What "Build in Public" Actually Means

Building in public is sharing the real, ongoing process of building your product — while you're building it, not after. The point isn't vanity metrics; it's distribution and trust. You turn strangers into an audience that roots for you, gives feedback, and becomes your first users.

It's the organic-trust half of a go-to-market strategy — and for open-source, it's most of the strategy.

What to Share (the 5 Buckets)

  1. Metrics — MRR, signups, stars, traffic.
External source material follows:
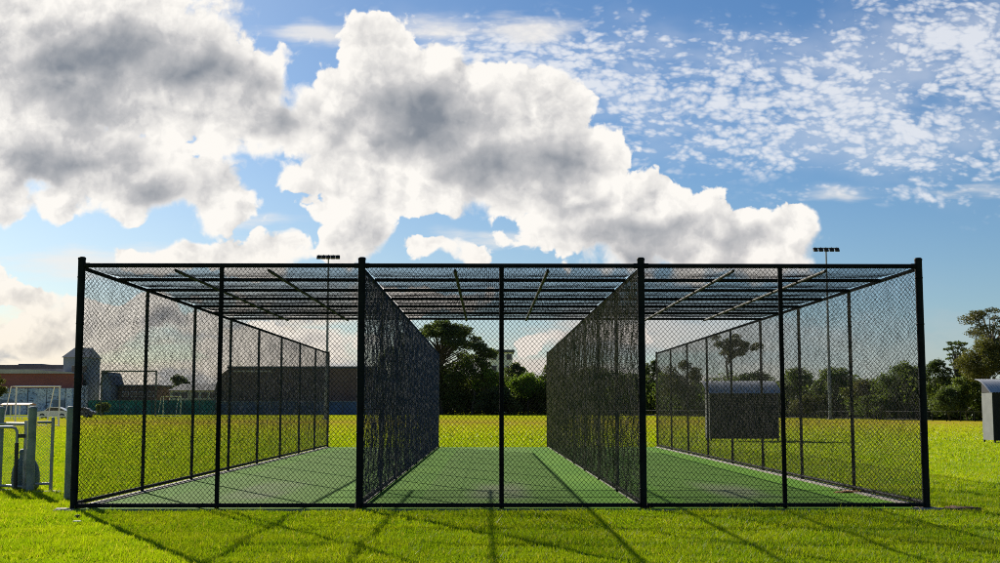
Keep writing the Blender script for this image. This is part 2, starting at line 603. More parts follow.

Small numbers are fine; concrete beats vague.
  2. Decisions — why you chose X over Y. People learn from your reasoning and trust your judgment.
  3. Failures — the launch that flopped, the feature nobody used. (Our worst Product Hunt attempt taught my audience more than our best one.)
  4. Milestones — first paying customer, 100 stars, a redesign.
  5. Behind-the-scenes — WIP demos, screenshots, a Loom of you debugging.
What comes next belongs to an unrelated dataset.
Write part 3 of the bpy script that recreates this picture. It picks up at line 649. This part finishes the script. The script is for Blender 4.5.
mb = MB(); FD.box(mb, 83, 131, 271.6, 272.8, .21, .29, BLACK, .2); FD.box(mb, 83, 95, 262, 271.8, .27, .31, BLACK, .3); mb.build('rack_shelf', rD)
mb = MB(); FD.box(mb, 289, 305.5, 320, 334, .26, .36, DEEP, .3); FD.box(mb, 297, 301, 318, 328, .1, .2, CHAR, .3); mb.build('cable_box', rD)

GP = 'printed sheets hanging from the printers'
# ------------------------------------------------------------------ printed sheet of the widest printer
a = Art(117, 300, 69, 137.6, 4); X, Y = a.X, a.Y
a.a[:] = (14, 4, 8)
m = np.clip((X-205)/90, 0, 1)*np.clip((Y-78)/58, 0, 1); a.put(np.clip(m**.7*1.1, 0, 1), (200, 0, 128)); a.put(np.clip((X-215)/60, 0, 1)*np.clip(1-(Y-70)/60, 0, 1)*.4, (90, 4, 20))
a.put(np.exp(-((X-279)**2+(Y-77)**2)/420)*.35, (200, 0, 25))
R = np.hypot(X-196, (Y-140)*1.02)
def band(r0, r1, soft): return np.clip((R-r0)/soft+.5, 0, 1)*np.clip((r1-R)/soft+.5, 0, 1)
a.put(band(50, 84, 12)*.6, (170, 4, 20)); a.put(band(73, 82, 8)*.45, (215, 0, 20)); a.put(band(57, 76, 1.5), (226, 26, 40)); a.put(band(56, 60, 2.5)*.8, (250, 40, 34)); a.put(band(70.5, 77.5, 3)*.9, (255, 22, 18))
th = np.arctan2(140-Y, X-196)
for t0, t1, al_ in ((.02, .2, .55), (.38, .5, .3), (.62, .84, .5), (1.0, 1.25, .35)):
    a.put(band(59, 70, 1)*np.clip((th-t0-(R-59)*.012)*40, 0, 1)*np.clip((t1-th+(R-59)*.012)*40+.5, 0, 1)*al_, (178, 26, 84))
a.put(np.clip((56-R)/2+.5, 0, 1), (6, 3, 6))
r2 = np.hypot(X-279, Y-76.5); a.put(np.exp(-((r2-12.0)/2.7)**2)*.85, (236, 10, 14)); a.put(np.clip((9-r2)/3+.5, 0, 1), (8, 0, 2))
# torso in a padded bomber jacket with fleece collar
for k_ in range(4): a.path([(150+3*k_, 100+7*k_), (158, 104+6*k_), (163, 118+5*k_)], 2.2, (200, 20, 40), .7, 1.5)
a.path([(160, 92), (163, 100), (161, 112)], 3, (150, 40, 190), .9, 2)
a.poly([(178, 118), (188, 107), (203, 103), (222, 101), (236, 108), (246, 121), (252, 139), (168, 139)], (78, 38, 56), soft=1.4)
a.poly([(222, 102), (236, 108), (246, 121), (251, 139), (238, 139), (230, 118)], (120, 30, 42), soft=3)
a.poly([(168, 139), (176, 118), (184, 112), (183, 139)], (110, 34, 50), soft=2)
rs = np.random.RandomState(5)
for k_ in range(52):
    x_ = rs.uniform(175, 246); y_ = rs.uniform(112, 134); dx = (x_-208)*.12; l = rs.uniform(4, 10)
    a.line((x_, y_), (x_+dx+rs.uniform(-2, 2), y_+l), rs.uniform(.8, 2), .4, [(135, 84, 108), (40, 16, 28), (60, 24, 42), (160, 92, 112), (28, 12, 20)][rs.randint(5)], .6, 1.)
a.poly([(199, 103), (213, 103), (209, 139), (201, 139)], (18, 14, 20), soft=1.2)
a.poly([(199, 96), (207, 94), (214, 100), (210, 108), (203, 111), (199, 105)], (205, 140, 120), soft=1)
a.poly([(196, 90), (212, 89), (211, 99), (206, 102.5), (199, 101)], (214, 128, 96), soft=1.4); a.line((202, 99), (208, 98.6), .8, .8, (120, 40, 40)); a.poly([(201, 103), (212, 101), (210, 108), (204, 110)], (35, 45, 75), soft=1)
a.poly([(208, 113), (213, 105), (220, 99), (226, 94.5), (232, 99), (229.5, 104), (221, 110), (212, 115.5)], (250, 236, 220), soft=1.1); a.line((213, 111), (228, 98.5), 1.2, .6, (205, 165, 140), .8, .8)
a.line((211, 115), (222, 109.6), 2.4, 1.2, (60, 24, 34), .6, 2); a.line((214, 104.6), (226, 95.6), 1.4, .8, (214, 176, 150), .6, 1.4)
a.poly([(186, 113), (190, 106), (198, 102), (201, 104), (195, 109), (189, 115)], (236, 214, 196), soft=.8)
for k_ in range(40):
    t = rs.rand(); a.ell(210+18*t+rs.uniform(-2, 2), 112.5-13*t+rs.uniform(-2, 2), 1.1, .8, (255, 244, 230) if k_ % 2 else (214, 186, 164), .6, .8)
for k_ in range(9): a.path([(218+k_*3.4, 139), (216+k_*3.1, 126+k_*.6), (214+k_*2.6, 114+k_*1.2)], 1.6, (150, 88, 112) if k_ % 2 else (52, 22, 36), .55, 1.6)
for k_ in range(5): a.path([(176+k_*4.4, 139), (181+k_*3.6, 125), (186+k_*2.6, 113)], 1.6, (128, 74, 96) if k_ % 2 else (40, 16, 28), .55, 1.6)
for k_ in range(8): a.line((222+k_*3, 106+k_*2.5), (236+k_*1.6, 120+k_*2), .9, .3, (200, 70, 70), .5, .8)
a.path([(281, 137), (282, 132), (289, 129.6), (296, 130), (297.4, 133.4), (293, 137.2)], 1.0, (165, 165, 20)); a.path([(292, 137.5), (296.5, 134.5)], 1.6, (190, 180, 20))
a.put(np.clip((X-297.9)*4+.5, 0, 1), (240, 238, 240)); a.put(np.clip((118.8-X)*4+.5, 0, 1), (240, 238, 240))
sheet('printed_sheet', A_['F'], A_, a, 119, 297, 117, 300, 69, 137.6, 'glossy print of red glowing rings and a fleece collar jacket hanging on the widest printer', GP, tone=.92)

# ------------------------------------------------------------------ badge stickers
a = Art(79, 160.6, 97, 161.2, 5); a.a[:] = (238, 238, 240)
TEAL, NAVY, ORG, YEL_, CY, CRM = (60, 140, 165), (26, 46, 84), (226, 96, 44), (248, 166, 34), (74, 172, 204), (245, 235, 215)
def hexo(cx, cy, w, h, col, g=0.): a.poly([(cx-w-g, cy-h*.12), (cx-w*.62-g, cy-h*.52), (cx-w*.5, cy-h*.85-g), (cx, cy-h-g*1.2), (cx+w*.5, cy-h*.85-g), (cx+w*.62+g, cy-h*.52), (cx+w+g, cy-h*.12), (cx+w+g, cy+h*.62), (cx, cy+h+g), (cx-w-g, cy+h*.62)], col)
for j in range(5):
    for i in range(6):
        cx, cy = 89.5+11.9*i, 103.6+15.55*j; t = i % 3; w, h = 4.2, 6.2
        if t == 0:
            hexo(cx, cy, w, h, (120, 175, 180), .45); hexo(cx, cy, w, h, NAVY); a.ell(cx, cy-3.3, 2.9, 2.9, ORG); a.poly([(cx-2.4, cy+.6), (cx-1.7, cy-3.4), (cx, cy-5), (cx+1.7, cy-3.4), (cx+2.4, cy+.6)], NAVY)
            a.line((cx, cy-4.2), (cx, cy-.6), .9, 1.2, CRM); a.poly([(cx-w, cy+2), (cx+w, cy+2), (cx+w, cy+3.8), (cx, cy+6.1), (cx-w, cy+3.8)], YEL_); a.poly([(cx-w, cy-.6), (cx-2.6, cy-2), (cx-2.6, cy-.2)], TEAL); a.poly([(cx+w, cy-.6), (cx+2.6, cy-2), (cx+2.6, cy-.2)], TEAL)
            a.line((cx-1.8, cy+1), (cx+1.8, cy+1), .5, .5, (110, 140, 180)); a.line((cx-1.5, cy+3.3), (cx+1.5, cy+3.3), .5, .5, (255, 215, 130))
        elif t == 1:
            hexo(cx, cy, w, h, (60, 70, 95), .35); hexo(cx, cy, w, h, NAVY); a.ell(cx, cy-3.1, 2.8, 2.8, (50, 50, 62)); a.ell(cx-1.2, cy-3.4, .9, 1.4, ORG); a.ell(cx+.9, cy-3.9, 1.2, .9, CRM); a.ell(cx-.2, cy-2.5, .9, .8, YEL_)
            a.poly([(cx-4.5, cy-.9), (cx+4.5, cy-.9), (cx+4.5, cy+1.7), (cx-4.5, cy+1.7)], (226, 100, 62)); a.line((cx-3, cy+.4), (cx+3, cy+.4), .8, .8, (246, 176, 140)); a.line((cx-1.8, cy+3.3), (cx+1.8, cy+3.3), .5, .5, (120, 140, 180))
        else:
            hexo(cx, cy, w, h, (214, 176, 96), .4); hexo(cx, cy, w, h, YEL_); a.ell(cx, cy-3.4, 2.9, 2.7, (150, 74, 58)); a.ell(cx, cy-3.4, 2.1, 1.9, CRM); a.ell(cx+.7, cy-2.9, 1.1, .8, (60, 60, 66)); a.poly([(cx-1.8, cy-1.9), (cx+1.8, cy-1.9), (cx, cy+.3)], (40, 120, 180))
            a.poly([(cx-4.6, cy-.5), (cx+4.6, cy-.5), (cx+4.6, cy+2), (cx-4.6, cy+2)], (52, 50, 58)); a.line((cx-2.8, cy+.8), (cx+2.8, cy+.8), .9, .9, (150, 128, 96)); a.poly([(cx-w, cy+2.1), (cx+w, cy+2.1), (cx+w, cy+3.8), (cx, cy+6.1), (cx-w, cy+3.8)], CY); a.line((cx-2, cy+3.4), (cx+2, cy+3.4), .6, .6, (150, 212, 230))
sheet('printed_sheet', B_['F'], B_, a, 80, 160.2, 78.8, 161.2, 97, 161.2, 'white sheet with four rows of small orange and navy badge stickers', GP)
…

What not to share: anything that compromises users, unannounced security issues, or internal conflict.

Where to Build in Public

Pick channels by where your users actually are — and start with one you'll sustain, not all five:

  • X/Twitter — indie/startup audiences; threads + short daily updates.
  • GitHub — for developers, a strong README and active issues are building in public. (See how to get more GitHub stars.)
  • Reddit — niche communities (r/SaaS, r/selfhosted, r/indiehackers); 90% value, 10% promotion. (Reddit marketing without getting banned.)
  • Your blog — the durable, SEO-friendly home base for the journey.
  • Zenn / Qiita — if you're reaching Japanese developers.

Cadence Beats Intensity

The flywheel dies when you go quiet. A sustainable rhythm beats a heroic week:

  • Daily-ish: one small update (a metric, a screenshot, a lesson) on X.
  • Weekly: a longer post — what shipped, what you learned.
  • Per-milestone: a thread or blog post + a Product Hunt launch when there's real new value.

The Mistakes That Make It Backfire

  • Only sharing wins — reads as bragging, builds zero trust. Share the mess.
  • Going quiet — a silent month kills the flywheel. Cadence > intensity.
  • Vanity metrics with no story — "1,000 visitors!" means nothing without the decision behind it. It's storytelling with real numbers, not a metrics dump.

FAQ

What does build in public mean? Sharing the real, ongoing build process (metrics, decisions, failures, milestones) openly while you build — for distribution and trust, not vanity.

What should I share? Metrics, decisions, failures, milestones, behind-the-scenes. Not user-compromising info or internal conflict.

Where? Where your users are — X, GitHub, Reddit, your blog (Zenn/Qiita for Japan). Start with one.

Does it drive growth? Yes, consistently done — it compounds audience, social proof, and feedback over months.

Biggest mistakes? Only sharing wins, going quiet, and vanity metrics with no story.